• _PROBLEM TO SOLVE_
Go through the entries below and copy each line containing the word "Measure".

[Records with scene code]
####

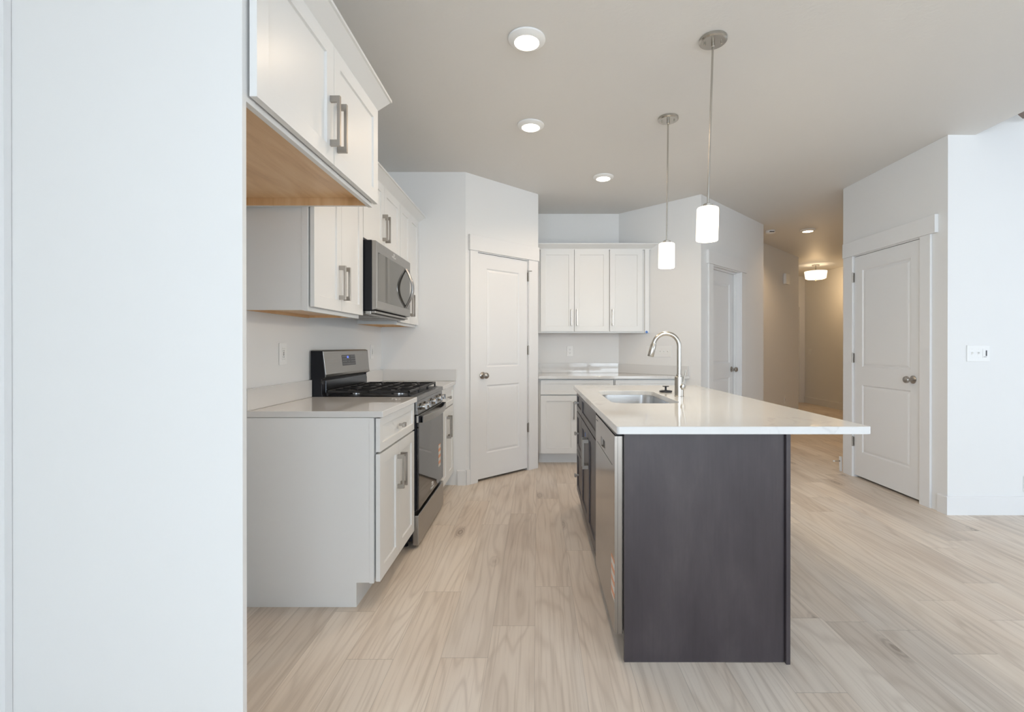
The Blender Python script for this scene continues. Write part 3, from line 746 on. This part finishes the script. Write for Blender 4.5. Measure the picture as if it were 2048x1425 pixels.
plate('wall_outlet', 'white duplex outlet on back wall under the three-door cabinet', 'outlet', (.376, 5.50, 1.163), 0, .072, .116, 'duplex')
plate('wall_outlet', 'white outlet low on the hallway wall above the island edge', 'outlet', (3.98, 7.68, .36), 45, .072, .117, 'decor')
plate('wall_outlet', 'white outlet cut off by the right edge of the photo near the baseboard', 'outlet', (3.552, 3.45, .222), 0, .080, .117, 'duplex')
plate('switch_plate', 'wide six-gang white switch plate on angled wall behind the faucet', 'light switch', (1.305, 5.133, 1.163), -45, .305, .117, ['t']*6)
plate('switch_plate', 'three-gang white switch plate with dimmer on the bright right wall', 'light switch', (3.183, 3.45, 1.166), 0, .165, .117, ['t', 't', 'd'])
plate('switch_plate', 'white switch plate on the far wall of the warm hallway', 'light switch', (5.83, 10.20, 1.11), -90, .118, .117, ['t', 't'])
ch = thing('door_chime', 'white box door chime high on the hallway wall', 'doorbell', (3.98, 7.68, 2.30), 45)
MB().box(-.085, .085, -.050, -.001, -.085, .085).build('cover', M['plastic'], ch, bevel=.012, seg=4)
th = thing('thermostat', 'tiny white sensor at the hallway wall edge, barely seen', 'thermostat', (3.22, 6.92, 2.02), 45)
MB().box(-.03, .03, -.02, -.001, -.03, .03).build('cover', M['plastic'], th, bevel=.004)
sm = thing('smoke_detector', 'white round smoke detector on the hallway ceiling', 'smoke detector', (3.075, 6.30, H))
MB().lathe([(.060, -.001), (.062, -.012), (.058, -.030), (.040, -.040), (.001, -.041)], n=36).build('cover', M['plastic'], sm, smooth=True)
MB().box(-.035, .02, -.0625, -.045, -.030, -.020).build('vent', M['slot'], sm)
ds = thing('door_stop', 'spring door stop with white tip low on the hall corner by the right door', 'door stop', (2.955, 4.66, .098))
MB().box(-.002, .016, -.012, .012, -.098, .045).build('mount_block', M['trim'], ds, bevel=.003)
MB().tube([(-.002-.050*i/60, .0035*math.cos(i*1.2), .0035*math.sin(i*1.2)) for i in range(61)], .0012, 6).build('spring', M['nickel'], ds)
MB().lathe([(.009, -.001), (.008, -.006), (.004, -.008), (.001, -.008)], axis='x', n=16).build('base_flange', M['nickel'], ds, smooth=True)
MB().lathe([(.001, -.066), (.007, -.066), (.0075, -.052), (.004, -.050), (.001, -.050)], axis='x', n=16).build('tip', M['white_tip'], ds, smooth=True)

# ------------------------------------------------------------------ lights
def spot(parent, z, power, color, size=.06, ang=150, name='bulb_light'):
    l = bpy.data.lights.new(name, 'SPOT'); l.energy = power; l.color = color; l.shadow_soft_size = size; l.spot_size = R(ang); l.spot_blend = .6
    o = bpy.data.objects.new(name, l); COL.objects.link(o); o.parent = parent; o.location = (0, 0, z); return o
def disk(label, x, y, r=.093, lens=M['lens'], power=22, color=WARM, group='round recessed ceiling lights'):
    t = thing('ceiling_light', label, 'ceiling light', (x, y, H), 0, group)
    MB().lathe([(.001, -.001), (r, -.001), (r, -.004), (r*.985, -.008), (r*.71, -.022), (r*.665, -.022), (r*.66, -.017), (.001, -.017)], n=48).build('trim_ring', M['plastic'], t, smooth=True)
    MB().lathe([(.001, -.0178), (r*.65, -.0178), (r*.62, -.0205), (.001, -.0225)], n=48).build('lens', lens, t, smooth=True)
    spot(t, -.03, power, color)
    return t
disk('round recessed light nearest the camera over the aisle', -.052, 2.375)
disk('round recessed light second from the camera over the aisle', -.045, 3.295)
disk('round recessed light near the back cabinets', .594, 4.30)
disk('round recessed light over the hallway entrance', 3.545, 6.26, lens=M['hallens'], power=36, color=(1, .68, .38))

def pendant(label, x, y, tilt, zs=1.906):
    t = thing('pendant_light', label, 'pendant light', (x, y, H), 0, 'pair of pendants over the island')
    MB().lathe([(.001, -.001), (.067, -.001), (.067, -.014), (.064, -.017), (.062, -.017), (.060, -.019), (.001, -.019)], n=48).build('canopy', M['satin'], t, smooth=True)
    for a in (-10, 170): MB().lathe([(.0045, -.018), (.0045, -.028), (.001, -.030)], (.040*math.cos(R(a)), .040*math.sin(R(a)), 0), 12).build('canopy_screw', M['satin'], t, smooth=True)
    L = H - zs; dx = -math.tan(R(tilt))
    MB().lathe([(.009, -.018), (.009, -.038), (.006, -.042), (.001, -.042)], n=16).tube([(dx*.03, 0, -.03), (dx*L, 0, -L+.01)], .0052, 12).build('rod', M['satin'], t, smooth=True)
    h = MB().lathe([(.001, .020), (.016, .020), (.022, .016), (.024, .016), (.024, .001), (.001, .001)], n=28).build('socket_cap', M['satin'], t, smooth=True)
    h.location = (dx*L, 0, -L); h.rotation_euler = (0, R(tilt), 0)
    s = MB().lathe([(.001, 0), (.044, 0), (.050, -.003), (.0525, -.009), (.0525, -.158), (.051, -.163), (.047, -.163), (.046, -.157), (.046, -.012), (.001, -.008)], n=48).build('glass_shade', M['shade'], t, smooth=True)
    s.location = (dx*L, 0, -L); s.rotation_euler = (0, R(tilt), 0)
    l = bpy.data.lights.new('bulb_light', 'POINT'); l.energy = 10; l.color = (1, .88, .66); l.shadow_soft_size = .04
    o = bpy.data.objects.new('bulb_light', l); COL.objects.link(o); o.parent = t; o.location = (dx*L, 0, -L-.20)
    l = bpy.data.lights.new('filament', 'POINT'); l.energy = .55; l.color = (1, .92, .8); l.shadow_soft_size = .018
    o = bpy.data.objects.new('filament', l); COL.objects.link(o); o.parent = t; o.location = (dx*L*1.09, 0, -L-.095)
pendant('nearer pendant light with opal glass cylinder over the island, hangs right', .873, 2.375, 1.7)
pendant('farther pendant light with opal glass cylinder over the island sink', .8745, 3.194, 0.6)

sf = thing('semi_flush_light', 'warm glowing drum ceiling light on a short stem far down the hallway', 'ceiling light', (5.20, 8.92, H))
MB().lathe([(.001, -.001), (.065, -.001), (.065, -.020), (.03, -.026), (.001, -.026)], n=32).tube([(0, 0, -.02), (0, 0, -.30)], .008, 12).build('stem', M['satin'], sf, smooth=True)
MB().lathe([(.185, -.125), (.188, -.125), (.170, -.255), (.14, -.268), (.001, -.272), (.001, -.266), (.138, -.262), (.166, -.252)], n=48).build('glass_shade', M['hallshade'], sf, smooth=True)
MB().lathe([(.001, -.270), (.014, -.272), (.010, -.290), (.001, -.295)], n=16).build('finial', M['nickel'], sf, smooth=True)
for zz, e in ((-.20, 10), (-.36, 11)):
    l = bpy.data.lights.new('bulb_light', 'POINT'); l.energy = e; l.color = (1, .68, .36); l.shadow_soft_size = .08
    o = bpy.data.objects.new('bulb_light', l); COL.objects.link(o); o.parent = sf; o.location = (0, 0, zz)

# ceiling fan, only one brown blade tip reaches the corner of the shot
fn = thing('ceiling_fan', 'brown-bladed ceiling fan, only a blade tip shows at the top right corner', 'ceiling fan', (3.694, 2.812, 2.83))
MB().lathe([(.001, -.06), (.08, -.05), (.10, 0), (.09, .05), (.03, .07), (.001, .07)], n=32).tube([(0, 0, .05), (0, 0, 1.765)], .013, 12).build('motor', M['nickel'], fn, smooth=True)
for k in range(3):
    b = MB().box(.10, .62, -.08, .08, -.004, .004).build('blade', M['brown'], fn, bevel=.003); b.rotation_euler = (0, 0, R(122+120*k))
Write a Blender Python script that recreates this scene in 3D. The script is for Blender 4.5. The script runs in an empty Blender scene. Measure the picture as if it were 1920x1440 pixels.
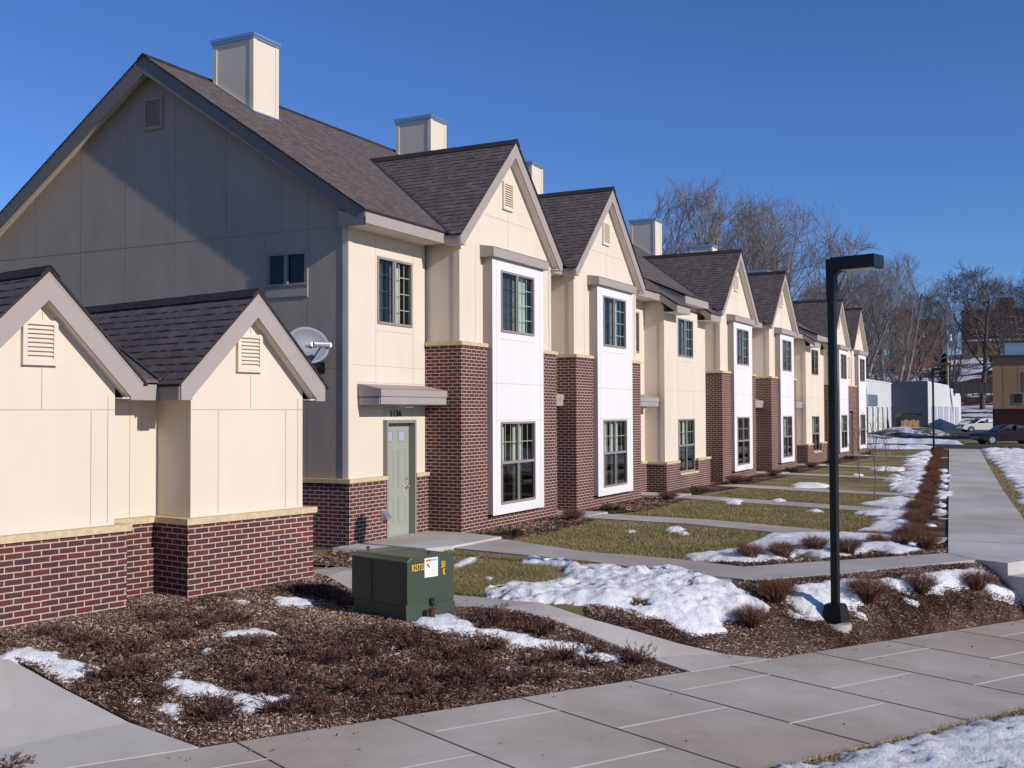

####

• _THE OUTPUT_
The Blender Python script for this scene continues. Write part 3, from line 746 on. This part finishes the script. Write for Blender 4.5. Measure the picture as if it were 2048x1425 pixels.
Write a Blender Python script that recreates this scene in 3D. The script is for Blender 4.5. The script runs in an empty Blender scene. Measure the picture as if it were 1920x1440 pixels.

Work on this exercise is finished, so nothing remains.